● **WORK TO COMPLETE**
The data below is to be returned in full and exactly.
##############################
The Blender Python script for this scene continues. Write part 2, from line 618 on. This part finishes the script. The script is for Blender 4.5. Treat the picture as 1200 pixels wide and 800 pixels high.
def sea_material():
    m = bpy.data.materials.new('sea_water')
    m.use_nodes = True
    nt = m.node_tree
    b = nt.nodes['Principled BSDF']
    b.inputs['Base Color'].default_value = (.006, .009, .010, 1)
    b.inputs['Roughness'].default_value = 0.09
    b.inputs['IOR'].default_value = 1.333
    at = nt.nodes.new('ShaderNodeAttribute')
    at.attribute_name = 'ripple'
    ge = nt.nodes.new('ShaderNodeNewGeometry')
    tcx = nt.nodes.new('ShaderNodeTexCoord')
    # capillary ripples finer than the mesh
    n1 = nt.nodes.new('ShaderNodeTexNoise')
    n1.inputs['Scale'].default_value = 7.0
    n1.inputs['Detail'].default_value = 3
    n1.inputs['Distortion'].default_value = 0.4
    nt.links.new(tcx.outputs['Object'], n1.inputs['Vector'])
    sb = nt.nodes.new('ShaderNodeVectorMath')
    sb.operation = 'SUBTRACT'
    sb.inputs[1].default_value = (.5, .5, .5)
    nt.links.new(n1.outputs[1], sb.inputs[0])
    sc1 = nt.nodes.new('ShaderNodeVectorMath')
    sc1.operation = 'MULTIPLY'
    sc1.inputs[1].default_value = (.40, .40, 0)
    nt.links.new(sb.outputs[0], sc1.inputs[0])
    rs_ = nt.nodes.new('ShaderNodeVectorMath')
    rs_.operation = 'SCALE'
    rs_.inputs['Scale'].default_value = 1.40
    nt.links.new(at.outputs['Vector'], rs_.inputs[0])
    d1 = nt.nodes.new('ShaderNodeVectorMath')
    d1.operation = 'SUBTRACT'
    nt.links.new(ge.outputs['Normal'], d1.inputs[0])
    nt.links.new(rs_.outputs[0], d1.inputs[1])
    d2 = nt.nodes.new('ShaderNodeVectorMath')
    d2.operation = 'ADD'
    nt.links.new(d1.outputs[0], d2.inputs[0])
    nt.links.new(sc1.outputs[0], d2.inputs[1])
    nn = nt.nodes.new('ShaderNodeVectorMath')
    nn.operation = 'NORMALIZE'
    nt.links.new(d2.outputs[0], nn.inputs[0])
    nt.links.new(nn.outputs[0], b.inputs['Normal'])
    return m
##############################
● **ANSWER FOR THE TASK**
The Blender Python script for this scene continues. Write part 2, from line 618 on. This part finishes the script. The script is for Blender 4.5. Treat the picture as 1200 pixels wide and 800 pixels high.
def sea_material():
    m = bpy.data.materials.new('sea_water')
    m.use_nodes = True
    nt = m.node_tree
    b = nt.nodes['Principled BSDF']
    b.inputs['Base Color'].default_value = (.006, .009, .010, 1)
    b.inputs['Roughness'].default_value = 0.09
    b.inputs['IOR'].default_value = 1.333
    at = nt.nodes.new('ShaderNodeAttribute')
    at.attribute_name = 'ripple'
    ge = nt.nodes.new('ShaderNodeNewGeometry')
    tcx = nt.nodes.new('ShaderNodeTexCoord')
    # capillary ripples finer than the mesh
    n1 = nt.nodes.new('ShaderNodeTexNoise')
    n1.inputs['Scale'].default_value = 7.0
    n1.inputs['Detail'].default_value = 3
    n1.inputs['Distortion'].default_value = 0.4
    nt.links.new(tcx.outputs['Object'], n1.inputs['Vector'])
    sb = nt.nodes.new('ShaderNodeVectorMath')
    sb.operation = 'SUBTRACT'
    sb.inputs[1].default_value = (.5, .5, .5)
    nt.links.new(n1.outputs[1], sb.inputs[0])
    sc1 = nt.nodes.new('ShaderNodeVectorMath')
    sc1.operation = 'MULTIPLY'
    sc1.inputs[1].default_value = (.40, .40, 0)
    nt.links.new(sb.outputs[0], sc1.inputs[0])
    rs_ = nt.nodes.new('ShaderNodeVectorMath')
    rs_.operation = 'SCALE'
    rs_.inputs['Scale'].default_value = 1.40
    nt.links.new(at.outputs['Vector'], rs_.inputs[0])
    d1 = nt.nodes.new('ShaderNodeVectorMath')
    d1.operation = 'SUBTRACT'
    nt.links.new(ge.outputs['Normal'], d1.inputs[0])
    nt.links.new(rs_.outputs[0], d1.inputs[1])
    d2 = nt.nodes.new('ShaderNodeVectorMath')
    d2.operation = 'ADD'
    nt.links.new(d1.outputs[0], d2.inputs[0])
    nt.links.new(sc1.outputs[0], d2.inputs[1])
    nn = nt.nodes.new('ShaderNodeVectorMath')
    nn.operation = 'NORMALIZE'
    nt.links.new(d2.outputs[0], nn.inputs[0])
    nt.links.new(nn.outputs[0], b.inputs['Normal'])
    return m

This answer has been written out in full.